Lord Krishna

Lord Krishna

Divine Teacher

The Supreme Lord, the charioteer and divine guide of Arjuna. Krishna delivers the eternal wisdom of the Gita, revealing the nature of the soul, duty, and the path to liberation.

Speaking: Chapter 16, Verse 6

6

Verse 6

The Yoga of the Divine and Demonic Natures

There are two types of created beings in this world — the divine and the demonic. The divine has been described at length. Now hear from Me about the demonic, O Partha.

Context & Meaning

Krishna establishes a binary that runs through all of human history: there are two orientations of being — the divine and the demonic — and every human life tends toward one or the other. This is not a claim about fixed destiny but about direction — the consistent trajectory of choices, habits, and orientations that shape a character over time. The divine nature has been described in detail; now Krishna turns to a fuller account of the demonic. The word śṛṇu (hear, listen) is an invitation to careful attention — not because the demonic is entertaining, but because clear-eyed recognition of what degrades is itself a protection against it.

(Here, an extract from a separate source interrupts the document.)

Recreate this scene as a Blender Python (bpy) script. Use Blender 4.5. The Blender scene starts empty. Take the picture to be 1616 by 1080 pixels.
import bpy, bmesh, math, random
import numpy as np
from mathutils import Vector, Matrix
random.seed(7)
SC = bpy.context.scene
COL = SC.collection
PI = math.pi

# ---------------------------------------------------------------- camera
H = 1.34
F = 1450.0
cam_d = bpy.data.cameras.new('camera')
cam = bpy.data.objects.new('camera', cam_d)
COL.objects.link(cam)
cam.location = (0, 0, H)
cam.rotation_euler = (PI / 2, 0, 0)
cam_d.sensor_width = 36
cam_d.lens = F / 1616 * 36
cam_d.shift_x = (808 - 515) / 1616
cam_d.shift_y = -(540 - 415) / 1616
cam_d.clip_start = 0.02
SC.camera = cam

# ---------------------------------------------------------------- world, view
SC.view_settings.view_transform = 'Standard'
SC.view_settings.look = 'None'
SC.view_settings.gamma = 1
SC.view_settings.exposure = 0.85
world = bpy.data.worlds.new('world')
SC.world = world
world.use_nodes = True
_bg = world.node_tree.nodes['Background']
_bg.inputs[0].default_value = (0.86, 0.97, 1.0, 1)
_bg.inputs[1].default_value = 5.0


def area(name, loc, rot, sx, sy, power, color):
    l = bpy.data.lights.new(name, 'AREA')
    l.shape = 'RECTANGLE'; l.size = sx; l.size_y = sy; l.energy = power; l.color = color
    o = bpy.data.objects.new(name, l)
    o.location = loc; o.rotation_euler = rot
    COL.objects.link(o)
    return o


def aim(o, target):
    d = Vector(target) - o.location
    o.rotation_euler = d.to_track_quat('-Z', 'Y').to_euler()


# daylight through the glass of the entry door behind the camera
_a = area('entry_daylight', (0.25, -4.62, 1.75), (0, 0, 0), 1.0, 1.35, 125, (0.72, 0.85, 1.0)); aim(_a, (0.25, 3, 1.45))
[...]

You cannot avoid what you cannot name.

Scholar Commentaries

1 commentary · Public domain

Madhvacharya

Dvaita

The two-fold division of created beings is not a theological afterthought but a structural reality of existence. God creates beings with different natures, and these natures tend to express themselves consistently. This does not foreclose the possibility of change — the Gita's entire purpose is to turn a wavering soul toward the divine. But it does acknowledge that there are strong tendencies, deep orientations, that must be honestly recognised before they can be addressed.